Although we don't believe in timing the market or panicking over market movements, we do like to keep an eye on big changes -- just in case they're material to our investing thesis.

What: Shares of DryShips (NASDAQ:DRYS) plunged as much as 13% yesterday, and hit new 52-week lows following share price weakness from its majority-owned Ocean Rig UDW (NASDAQ:ORIG) subsidiary, further decline in dry shipping rates, and marketwide concern about the global economy.

So what: As stated in my previous article, DryShips owns approximately 78.3 million shares of Ocean Rig. When Ocean Rig goes down in market value, the stock asset value of DryShips also goes down considerably. Ocean Rig is in the drilling business, and oil prices are getting killed along with it. Cheap oil doesn't help the situation, either, because if oil gets a lot cheaper, deepwater drilling projects may become less -- or not at all -- economical for customers.
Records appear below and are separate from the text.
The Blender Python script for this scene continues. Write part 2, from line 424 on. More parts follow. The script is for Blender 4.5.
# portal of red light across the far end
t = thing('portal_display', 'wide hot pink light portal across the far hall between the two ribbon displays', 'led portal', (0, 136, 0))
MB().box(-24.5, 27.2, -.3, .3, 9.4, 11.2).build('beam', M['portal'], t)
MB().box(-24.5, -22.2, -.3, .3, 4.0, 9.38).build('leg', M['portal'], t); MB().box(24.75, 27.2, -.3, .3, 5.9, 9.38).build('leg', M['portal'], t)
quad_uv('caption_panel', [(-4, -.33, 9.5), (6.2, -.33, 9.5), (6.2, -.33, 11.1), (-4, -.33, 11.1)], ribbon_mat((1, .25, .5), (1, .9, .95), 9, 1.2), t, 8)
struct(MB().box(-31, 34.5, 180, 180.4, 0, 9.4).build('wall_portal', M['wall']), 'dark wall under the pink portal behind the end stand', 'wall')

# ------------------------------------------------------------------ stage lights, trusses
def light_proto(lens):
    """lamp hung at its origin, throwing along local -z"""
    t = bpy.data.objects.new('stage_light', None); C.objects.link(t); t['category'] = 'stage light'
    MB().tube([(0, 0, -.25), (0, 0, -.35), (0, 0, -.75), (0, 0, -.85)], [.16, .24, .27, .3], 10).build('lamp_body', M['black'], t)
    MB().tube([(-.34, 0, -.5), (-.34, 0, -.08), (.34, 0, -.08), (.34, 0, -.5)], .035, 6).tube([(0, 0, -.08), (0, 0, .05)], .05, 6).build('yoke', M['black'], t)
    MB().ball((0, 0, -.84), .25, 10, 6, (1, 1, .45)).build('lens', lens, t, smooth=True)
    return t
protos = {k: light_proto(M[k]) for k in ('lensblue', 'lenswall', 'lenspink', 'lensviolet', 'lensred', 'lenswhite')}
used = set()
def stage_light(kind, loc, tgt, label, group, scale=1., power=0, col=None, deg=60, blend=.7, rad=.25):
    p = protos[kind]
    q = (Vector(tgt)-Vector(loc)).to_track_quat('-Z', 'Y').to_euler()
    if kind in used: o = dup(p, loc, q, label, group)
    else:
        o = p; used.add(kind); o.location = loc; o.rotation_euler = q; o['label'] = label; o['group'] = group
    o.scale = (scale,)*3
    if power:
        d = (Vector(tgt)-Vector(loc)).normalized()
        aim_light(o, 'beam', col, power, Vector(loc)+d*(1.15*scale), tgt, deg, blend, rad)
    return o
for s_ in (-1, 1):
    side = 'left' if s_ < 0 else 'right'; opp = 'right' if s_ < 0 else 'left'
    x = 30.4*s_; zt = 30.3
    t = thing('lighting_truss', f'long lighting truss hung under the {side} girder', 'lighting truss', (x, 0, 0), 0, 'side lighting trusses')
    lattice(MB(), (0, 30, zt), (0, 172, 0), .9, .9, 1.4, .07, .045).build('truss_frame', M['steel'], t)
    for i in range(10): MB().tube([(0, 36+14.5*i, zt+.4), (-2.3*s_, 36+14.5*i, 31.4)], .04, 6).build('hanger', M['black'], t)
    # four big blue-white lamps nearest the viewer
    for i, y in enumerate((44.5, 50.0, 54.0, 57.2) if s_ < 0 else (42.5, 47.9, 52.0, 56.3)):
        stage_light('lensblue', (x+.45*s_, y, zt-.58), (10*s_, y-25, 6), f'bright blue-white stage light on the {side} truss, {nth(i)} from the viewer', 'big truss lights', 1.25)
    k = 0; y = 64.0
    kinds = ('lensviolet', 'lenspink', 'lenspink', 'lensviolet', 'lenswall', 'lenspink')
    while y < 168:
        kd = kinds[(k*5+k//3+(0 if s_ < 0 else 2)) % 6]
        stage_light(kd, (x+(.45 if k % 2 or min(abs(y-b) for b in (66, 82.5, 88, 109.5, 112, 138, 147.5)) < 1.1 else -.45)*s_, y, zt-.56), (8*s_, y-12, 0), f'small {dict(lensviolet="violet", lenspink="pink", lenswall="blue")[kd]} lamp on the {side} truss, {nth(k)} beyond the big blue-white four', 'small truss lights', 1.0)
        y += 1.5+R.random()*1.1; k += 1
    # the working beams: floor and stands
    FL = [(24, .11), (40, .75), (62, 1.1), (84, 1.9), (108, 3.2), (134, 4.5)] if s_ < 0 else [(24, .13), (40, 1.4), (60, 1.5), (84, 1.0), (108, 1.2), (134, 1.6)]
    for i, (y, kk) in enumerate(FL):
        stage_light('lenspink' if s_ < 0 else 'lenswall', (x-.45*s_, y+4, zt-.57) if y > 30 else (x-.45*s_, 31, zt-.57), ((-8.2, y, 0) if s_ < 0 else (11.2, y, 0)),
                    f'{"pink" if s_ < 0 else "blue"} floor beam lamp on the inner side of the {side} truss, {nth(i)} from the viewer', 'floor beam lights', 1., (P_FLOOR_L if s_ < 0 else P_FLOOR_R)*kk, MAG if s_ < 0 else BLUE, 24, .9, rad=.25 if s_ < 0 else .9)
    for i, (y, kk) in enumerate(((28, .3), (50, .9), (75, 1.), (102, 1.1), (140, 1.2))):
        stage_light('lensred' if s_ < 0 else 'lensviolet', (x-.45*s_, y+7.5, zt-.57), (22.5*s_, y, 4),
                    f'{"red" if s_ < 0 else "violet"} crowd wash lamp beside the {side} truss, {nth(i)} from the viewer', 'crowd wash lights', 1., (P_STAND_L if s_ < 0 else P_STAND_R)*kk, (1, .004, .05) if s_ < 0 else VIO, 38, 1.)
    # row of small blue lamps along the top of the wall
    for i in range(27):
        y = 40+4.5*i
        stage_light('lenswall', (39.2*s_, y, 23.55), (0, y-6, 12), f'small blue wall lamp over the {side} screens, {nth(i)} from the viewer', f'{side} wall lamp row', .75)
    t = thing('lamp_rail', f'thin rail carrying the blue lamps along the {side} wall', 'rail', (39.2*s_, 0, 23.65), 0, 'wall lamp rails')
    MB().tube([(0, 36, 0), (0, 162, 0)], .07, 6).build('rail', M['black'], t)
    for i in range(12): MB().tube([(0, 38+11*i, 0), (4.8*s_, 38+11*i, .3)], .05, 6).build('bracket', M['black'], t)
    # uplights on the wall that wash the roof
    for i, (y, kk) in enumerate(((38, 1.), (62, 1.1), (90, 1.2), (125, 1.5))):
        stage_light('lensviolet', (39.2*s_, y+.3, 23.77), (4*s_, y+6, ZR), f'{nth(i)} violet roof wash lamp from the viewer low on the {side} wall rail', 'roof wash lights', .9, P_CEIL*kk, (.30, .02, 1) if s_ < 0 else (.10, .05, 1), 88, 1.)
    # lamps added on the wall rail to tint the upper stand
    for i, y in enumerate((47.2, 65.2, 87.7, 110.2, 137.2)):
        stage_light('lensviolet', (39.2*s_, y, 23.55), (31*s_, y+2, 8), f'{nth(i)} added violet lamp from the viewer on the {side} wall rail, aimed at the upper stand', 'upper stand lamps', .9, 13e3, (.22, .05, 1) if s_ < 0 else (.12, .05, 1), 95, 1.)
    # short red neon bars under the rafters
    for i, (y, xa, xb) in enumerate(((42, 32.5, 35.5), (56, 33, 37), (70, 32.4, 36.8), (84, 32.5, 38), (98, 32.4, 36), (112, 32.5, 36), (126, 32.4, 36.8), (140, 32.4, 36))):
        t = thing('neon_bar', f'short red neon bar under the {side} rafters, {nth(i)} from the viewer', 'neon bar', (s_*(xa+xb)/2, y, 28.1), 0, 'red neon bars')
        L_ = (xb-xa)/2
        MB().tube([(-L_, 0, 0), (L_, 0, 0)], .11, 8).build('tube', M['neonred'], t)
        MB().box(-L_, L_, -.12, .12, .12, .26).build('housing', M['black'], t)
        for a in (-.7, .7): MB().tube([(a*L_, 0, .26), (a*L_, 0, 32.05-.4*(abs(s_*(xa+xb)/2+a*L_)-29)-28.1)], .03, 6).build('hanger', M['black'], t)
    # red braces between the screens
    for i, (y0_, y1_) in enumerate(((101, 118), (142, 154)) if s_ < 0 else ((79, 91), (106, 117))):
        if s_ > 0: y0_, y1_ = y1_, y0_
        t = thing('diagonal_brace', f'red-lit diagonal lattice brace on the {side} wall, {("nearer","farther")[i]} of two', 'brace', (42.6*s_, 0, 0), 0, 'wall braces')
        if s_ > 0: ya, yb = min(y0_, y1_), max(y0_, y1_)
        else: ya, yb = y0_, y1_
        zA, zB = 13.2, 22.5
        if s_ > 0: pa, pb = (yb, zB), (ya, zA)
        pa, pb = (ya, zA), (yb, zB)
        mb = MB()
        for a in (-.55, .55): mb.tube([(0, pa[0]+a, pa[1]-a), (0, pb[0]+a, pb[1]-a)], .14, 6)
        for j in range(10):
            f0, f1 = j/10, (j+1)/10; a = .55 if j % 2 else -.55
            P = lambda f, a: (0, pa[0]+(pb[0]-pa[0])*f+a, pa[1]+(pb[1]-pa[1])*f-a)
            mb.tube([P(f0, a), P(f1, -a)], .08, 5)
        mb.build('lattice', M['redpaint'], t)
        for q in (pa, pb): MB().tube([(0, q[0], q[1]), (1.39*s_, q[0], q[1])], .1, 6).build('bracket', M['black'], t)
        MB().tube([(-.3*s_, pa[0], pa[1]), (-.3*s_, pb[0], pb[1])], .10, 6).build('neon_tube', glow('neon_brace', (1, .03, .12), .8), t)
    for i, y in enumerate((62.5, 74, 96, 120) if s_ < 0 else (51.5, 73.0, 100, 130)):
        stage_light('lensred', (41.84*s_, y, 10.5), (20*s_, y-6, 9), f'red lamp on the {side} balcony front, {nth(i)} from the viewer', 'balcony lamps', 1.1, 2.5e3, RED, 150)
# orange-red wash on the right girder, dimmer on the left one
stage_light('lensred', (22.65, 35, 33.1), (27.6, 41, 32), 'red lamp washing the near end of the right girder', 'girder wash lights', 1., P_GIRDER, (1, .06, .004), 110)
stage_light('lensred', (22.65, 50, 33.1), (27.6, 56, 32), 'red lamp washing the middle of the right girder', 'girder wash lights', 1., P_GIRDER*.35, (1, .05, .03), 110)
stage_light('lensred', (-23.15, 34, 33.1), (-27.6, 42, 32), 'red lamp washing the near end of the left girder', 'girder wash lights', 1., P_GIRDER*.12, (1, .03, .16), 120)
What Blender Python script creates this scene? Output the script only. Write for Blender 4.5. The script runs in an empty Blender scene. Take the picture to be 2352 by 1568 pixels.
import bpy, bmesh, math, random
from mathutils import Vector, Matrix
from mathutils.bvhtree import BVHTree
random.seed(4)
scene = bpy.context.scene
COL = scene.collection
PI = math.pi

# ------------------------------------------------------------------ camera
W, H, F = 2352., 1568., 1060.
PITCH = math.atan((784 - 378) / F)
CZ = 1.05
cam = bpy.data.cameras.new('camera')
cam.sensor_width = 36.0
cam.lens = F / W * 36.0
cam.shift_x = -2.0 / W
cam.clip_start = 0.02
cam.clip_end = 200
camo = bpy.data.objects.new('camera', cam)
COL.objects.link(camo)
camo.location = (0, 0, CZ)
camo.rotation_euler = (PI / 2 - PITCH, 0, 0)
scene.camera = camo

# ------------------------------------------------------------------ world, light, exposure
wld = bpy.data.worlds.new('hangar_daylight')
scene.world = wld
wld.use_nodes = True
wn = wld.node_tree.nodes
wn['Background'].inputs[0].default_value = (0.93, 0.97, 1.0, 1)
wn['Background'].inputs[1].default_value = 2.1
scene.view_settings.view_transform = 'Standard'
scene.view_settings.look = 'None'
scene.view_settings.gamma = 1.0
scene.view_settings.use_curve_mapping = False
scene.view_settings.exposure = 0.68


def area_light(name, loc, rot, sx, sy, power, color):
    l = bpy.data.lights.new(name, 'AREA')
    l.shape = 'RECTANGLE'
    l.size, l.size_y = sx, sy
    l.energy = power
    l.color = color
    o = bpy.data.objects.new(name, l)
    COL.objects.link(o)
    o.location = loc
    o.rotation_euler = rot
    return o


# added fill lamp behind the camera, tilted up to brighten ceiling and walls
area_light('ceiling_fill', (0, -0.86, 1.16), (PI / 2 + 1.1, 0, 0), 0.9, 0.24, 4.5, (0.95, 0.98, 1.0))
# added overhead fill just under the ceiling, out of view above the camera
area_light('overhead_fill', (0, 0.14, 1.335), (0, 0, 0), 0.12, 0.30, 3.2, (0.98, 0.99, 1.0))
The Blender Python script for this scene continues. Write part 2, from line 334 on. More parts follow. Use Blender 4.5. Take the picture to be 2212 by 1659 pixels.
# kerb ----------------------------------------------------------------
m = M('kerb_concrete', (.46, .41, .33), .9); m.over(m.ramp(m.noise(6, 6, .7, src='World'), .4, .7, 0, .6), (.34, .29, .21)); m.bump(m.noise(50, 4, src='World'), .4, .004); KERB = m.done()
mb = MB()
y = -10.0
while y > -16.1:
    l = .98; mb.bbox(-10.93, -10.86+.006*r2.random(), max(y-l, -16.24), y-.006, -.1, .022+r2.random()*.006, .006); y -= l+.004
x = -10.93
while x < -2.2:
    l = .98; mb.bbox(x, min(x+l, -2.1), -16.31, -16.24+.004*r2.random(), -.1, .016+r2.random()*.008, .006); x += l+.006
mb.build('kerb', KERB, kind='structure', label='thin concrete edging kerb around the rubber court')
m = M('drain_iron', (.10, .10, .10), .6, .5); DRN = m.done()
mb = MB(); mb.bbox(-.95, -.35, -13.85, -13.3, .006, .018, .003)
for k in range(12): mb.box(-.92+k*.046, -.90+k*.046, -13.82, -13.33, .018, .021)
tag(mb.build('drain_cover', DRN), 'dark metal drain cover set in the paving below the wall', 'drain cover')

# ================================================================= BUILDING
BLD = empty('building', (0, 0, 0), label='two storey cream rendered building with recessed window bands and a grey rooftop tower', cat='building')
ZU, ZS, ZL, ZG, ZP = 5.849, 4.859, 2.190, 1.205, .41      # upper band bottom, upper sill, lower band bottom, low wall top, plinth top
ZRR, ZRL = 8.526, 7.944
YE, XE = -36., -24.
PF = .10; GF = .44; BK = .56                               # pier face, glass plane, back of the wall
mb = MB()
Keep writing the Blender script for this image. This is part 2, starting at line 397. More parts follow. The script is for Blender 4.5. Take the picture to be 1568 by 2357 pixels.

Drilling companies may opt for other land-based projects.

Meanwhile, the dry shipping market, as measured by the Baltic Dry Index, or BDI, continues to get pulverized, down another 1.7% yesterday after falling 2.4% Wednesday. As a reminder, the BDI measures change in the daily spot rates based on a basket of various ships and routes and continues to be significantly lower than this time last year by well over 50% for both the Capesize ships and the Panamax ships. Investors were expecting at least a seasonal rally in shipping rates by now on top of expecting a high-demand/low-supply situation. So far we're witnessing none of this.

Now what: How much lower can shipping rates go? Many dry shipping companies aren't even able to break even on results with rates this low. If this continues, expect to see new-build orders get canceled, which will be helpful in the long term for the industry. Older ships that are more expensive to use due to inferior fuel economy and higher maintenance may finally start to be scrapped and taken out of the world fleet.

Monitor oil prices, because not only do they hurt Ocean Rig but they further expand the world fleet of ships. Cheaper fuel means ships can move faster and make more trips in a month, thus expanding the world supply even further. On top of that issue, according to an article by East Asia Forum, "A less acknowledged consequence of China's emergence is the transformation of incentive structures in the global shipping market."

China has banned the docking of the Valemax ships, which are about double the size of the Capesize ships. This puts shipping in Australia's favor as opposed to Brazil's. The consequence is that since the route from Australia to China is half the shipping distance as to Brazil, far less shipping supply is absorbed. The report also notes: "It is testament to China's weight in global markets that a unilateral move by one Chinese interest group could have such destabilising consequences. The blocking of the Valemax was the result of the fragmentation of China's iron ore industry, and the [hijacking] of policy-making by a particular interest group, against broader national priorities."

This highlights just how risky the dry shipping market is in general from a fundamental basis as well as how sensitive to and dependent on China's demand the industry is. Issues like this are well beyond anybody's control and leave much of the industry at the mercy of China these days.